Request:
Take all the material and copy it exactly.

Data:
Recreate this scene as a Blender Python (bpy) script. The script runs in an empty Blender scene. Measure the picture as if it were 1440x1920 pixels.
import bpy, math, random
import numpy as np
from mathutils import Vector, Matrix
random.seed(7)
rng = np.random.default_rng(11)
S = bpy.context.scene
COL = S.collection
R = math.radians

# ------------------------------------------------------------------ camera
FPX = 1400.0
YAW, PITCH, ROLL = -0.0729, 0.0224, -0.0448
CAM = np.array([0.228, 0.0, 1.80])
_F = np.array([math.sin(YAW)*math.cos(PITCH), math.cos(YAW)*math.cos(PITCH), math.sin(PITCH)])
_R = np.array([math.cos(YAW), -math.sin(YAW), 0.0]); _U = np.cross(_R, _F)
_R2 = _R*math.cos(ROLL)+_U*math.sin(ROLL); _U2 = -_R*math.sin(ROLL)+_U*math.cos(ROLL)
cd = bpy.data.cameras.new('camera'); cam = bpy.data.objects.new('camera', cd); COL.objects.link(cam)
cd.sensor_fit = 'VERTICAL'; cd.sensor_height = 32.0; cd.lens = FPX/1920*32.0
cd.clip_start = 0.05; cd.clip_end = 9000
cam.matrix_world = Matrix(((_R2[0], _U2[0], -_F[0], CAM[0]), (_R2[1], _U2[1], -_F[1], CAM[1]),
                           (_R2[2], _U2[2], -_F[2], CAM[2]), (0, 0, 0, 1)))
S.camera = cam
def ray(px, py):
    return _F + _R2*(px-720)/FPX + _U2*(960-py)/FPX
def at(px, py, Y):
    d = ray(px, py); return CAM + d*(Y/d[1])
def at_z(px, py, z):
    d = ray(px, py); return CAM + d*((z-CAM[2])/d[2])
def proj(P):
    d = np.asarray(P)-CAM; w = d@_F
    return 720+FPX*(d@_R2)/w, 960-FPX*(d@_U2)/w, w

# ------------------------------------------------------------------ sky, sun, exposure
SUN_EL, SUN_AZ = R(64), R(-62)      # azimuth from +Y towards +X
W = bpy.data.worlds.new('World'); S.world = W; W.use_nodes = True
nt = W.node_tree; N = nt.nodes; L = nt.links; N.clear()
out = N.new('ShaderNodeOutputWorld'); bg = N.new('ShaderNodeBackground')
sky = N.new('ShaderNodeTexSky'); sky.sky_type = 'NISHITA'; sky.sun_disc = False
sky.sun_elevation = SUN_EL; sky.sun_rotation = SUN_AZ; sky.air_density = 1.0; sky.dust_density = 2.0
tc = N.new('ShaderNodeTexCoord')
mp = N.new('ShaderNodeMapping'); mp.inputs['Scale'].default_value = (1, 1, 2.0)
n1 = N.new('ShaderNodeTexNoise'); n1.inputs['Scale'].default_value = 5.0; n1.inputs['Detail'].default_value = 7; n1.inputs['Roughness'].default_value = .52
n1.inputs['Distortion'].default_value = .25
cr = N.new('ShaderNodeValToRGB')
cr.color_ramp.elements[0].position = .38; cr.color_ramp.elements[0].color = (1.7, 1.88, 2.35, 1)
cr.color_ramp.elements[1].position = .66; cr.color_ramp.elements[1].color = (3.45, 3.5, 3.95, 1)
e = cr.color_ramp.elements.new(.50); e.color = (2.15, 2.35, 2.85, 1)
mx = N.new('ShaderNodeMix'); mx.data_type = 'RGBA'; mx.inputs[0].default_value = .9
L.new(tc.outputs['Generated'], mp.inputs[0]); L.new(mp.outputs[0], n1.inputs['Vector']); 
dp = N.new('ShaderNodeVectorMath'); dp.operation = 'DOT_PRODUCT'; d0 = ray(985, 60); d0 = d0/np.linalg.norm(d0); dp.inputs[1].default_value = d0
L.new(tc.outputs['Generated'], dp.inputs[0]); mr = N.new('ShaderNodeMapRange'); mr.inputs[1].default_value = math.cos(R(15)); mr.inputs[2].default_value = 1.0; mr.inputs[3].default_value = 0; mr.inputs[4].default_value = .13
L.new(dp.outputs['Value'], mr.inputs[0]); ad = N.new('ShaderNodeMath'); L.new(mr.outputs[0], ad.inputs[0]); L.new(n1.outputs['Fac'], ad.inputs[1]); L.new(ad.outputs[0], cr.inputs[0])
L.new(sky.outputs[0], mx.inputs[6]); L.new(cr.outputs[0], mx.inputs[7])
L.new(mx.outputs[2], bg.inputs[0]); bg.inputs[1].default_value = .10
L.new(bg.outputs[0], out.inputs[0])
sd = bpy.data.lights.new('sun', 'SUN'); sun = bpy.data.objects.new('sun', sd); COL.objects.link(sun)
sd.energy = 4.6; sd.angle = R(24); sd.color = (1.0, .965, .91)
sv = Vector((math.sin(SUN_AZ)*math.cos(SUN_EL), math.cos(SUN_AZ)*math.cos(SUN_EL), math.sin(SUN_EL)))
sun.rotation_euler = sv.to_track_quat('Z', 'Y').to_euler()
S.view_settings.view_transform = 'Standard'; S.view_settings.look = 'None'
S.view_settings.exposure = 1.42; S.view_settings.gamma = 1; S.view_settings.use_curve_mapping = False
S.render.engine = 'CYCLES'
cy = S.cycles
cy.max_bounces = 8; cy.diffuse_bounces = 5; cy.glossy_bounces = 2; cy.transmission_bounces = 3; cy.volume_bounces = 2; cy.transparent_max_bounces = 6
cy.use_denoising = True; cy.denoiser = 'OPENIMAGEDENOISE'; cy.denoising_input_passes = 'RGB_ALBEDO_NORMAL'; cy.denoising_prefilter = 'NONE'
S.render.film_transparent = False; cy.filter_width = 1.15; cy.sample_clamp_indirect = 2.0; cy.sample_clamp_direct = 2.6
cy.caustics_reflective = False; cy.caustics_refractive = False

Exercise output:
Recreate this scene as a Blender Python (bpy) script. The script runs in an empty Blender scene. Measure the picture as if it were 1440x1920 pixels.
import bpy, math, random
import numpy as np
from mathutils import Vector, Matrix
random.seed(7)
rng = np.random.default_rng(11)
S = bpy.context.scene
COL = S.collection
R = math.radians

# ------------------------------------------------------------------ camera
FPX = 1400.0
YAW, PITCH, ROLL = -0.0729, 0.0224, -0.0448
CAM = np.array([0.228, 0.0, 1.80])
_F = np.array([math.sin(YAW)*math.cos(PITCH), math.cos(YAW)*math.cos(PITCH), math.sin(PITCH)])
_R = np.array([math.cos(YAW), -math.sin(YAW), 0.0]); _U = np.cross(_R, _F)
_R2 = _R*math.cos(ROLL)+_U*math.sin(ROLL); _U2 = -_R*math.sin(ROLL)+_U*math.cos(ROLL)
cd = bpy.data.cameras.new('camera'); cam = bpy.data.objects.new('camera', cd); COL.objects.link(cam)
cd.sensor_fit = 'VERTICAL'; cd.sensor_height = 32.0; cd.lens = FPX/1920*32.0
cd.clip_start = 0.05; cd.clip_end = 9000
cam.matrix_world = Matrix(((_R2[0], _U2[0], -_F[0], CAM[0]), (_R2[1], _U2[1], -_F[1], CAM[1]),
                           (_R2[2], _U2[2], -_F[2], CAM[2]), (0, 0, 0, 1)))
S.camera = cam
def ray(px, py):
    return _F + _R2*(px-720)/FPX + _U2*(960-py)/FPX
def at(px, py, Y):
    d = ray(px, py); return CAM + d*(Y/d[1])
def at_z(px, py, z):
    d = ray(px, py); return CAM + d*((z-CAM[2])/d[2])
def proj(P):
    d = np.asarray(P)-CAM; w = d@_F
    return 720+FPX*(d@_R2)/w, 960-FPX*(d@_U2)/w, w

# ------------------------------------------------------------------ sky, sun, exposure
SUN_EL, SUN_AZ = R(64), R(-62)      # azimuth from +Y towards +X
W = bpy.data.worlds.new('World'); S.world = W; W.use_nodes = True
nt = W.node_tree; N = nt.nodes; L = nt.links; N.clear()
out = N.new('ShaderNodeOutputWorld'); bg = N.new('ShaderNodeBackground')
sky = N.new('ShaderNodeTexSky'); sky.sky_type = 'NISHITA'; sky.sun_disc = False
sky.sun_elevation = SUN_EL; sky.sun_rotation = SUN_AZ; sky.air_density = 1.0; sky.dust_density = 2.0
tc = N.new('ShaderNodeTexCoord')
mp = N.new('ShaderNodeMapping'); mp.inputs['Scale'].default_value = (1, 1, 2.0)
n1 = N.new('ShaderNodeTexNoise'); n1.inputs['Scale'].default_value = 5.0; n1.inputs['Detail'].default_value = 7; n1.inputs['Roughness'].default_value = .52
n1.inputs['Distortion'].default_value = .25
cr = N.new('ShaderNodeValToRGB')
cr.color_ramp.elements[0].position = .38; cr.color_ramp.elements[0].color = (1.7, 1.88, 2.35, 1)
cr.color_ramp.elements[1].position = .66; cr.color_ramp.elements[1].color = (3.45, 3.5, 3.95, 1)
e = cr.color_ramp.elements.new(.50); e.color = (2.15, 2.35, 2.85, 1)
mx = N.new('ShaderNodeMix'); mx.data_type = 'RGBA'; mx.inputs[0].default_value = .9
L.new(tc.outputs['Generated'], mp.inputs[0]); L.new(mp.outputs[0], n1.inputs['Vector']); 
dp = N.new('ShaderNodeVectorMath'); dp.operation = 'DOT_PRODUCT'; d0 = ray(985, 60); d0 = d0/np.linalg.norm(d0); dp.inputs[1].default_value = d0
L.new(tc.outputs['Generated'], dp.inputs[0]); mr = N.new('ShaderNodeMapRange'); mr.inputs[1].default_value = math.cos(R(15)); mr.inputs[2].default_value = 1.0; mr.inputs[3].default_value = 0; mr.inputs[4].default_value = .13
L.new(dp.outputs['Value'], mr.inputs[0]); ad = N.new('ShaderNodeMath'); L.new(mr.outputs[0], ad.inputs[0]); L.new(n1.outputs['Fac'], ad.inputs[1]); L.new(ad.outputs[0], cr.inputs[0])
L.new(sky.outputs[0], mx.inputs[6]); L.new(cr.outputs[0], mx.inputs[7])
L.new(mx.outputs[2], bg.inputs[0]); bg.inputs[1].default_value = .10
L.new(bg.outputs[0], out.inputs[0])
sd = bpy.data.lights.new('sun', 'SUN'); sun = bpy.data.objects.new('sun', sd); COL.objects.link(sun)
sd.energy = 4.6; sd.angle = R(24); sd.color = (1.0, .965, .91)
sv = Vector((math.sin(SUN_AZ)*math.cos(SUN_EL), math.cos(SUN_AZ)*math.cos(SUN_EL), math.sin(SUN_EL)))
sun.rotation_euler = sv.to_track_quat('Z', 'Y').to_euler()
S.view_settings.view_transform = 'Standard'; S.view_settings.look = 'None'
S.view_settings.exposure = 1.42; S.view_settings.gamma = 1; S.view_settings.use_curve_mapping = False
S.render.engine = 'CYCLES'
cy = S.cycles
cy.max_bounces = 8; cy.diffuse_bounces = 5; cy.glossy_bounces = 2; cy.transmission_bounces = 3; cy.volume_bounces = 2; cy.transparent_max_bounces = 6
cy.use_denoising = True; cy.denoiser = 'OPENIMAGEDENOISE'; cy.denoising_input_passes = 'RGB_ALBEDO_NORMAL'; cy.denoising_prefilter = 'NONE'
S.render.film_transparent = False; cy.filter_width = 1.15; cy.sample_clamp_indirect = 2.0; cy.sample_clamp_direct = 2.6
cy.caustics_reflective = False; cy.caustics_refractive = False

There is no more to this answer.